Still from Ingress promotional video (2)

Example of interconnected Ingress “control fields”

Ingress “intel map” (3)

However, despite these problematic aspects, Ingress has also inadvertently become a social platform for the formation of communities that extend past the “magic circle” (4) of the game’s narrative. Genuine networks of solidarity and friendship have been established through shared play, resulting in meet-ups, hangouts, and even large-scale events organized by players themselves, autonomous from any influence by Niantic (or its former parent company, Alphabet). Ingress, then, can possibly serve as an example of the creative, organizational power of networked, spatial play, and its lessons could be instructive in considering performative and interactive modes of exploring spatial intelligence in highly-mediated “hybrid spaces” (5) such as Hudson Yards. Even the territorial emphasis of Ingress could be re-scripted into something resembling less a game of war, and more a way of measuring and re-figuring the often invisible, or implicit, socially-inscripted borders which territorialize virtual and physical space (and what lies between).

(1). Greenspan, Brian. “The New Place of Reading: Locative Media and the Future of Narrative,” Digital Humanities Quarterly 5.3 (2011), accessed November 25, 2016.

(2). Link: https://www.youtube.com/watch?v=92rYjlxqypM

(3). Link: https://www.ingress.com/intel  [Note: must have an Ingress account to access]

(4). Huizinga, Johan. Homo Ludens: A Study of the Play-element in Culture. Boston: Beacon Press, 1955.

(5). Kluitenberg, Eric. “The Network of Waves: Living and Acting in a Hybrid Space.” Open 11 (2007): 6-17.

 

2 Comments

  1. Josh,
    When I think of Niantic’s games of Pokemon Go and especially Ingress I find it easy to draw comparison to the theories of Manuel Castells. In his book, “The Rise of the Network Society”, Castells suggests that in addition to our built environment and ecology, we also have a “network society” which is entirely digital and overlaps our physical environment. While technologies such as Google maps and other navigation/satellite apps function as a way to use the digital to traverse the physical, I think Ingress and Pokemon Go are even better at synthesizing the digital-physical divide. With Ingress in particular, there is a territorial aspect to the game that you have written about and discussed in class which seems to be absent from Pokemon Go. As you’ve detailed, Ingress promotes competition in an effort to claim physical space through digital means. The game is an interesting example of the ever bridging gap between the physical environment and Castells “Network Society”.

  2. This was fascinating and confusing (not due to your presentation, which was excellent but my inability to follow complicated game rules without actually playing them… if that makes sense). These games that have people coming out in the “real world” are funny because it’s like we’ve come out the other side of the common parental concern with overuse of video-games: “Go outside! See the world!”

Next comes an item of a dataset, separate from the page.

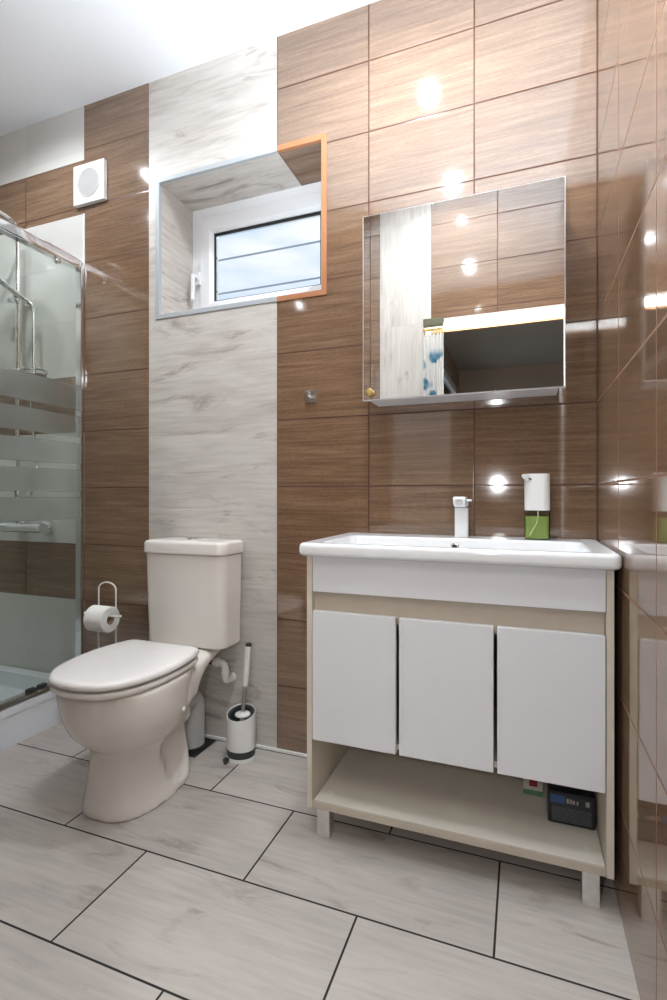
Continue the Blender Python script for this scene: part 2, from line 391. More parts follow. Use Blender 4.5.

    This is why they seem to refer to these games as “Exergaming” in some cases (of course there is much more to this game, but just in terms of mobility being a part of an otherwise digitally-immersed game-play). Fusing together the gameplay within the digital maps and menus and the real-world play of walking around and finding things makes a new kind of thing altogether, and helps drag questions of digitality away from questions of abstraction and ephemerality, and more toward things and places.